On top of this, the British Expeditionary Force's autonomy was severely restricted for much of the time, as it was under political orders to act subordinately to the French generals. Nor was it true that the generals lived in the relative lap of luxury, in French chateaux far behind enemy lines and well out of danger--the number of casualties of the highest rank was so great it suggests that a more valid criticism might be that they weren't careful enough with their own lives!

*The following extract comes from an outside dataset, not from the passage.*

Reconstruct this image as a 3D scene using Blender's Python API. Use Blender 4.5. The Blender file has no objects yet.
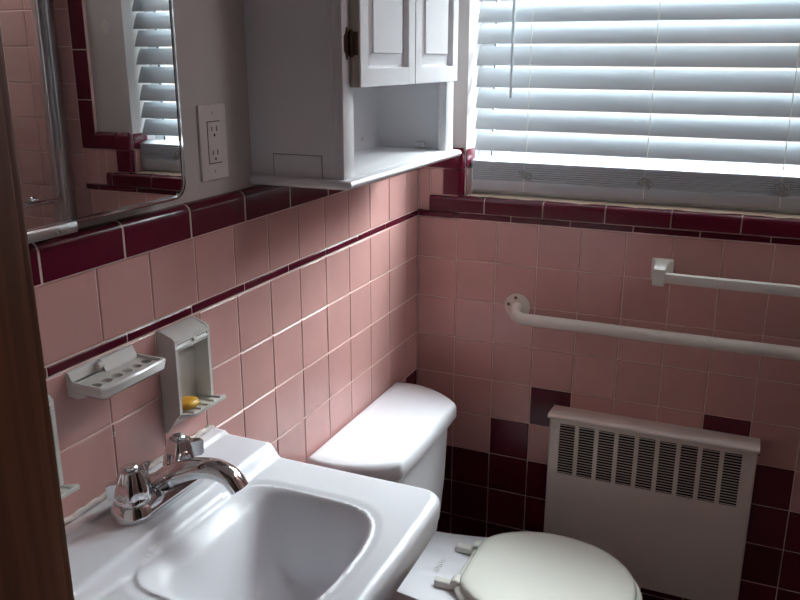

Their main problem, though, was that this was an altogether new type of warfare--the marriage of the tactics of 19th-century warfare with the increasingly sophisticated and destructive weapons of the 20th century, made for very messy, high-casualty fighting. The point is that under these exceedingly testing circumstances, fighting against a fearsome army that was possibly the best-equipped, most well-drilled and dedicated to take the field up till that point in history, the British army successfully adapted and eventually prevailed. This was no mean feat and the British generals should not be robbed of their fair (and considerable) share of the credit for this. His self-appointed task is not that of apologist, nor is it to demean anyone else involved in this great effort. Rather, it is, with a real sense of injustice, to right the wrongs inflicted by history on the generals. This is popular history to explode popular myths, though one suspects that, despite all his hard work and the accessible manner in which he presents his findings, it will be many more years before the popular imagination judges the generals with his even- handedness.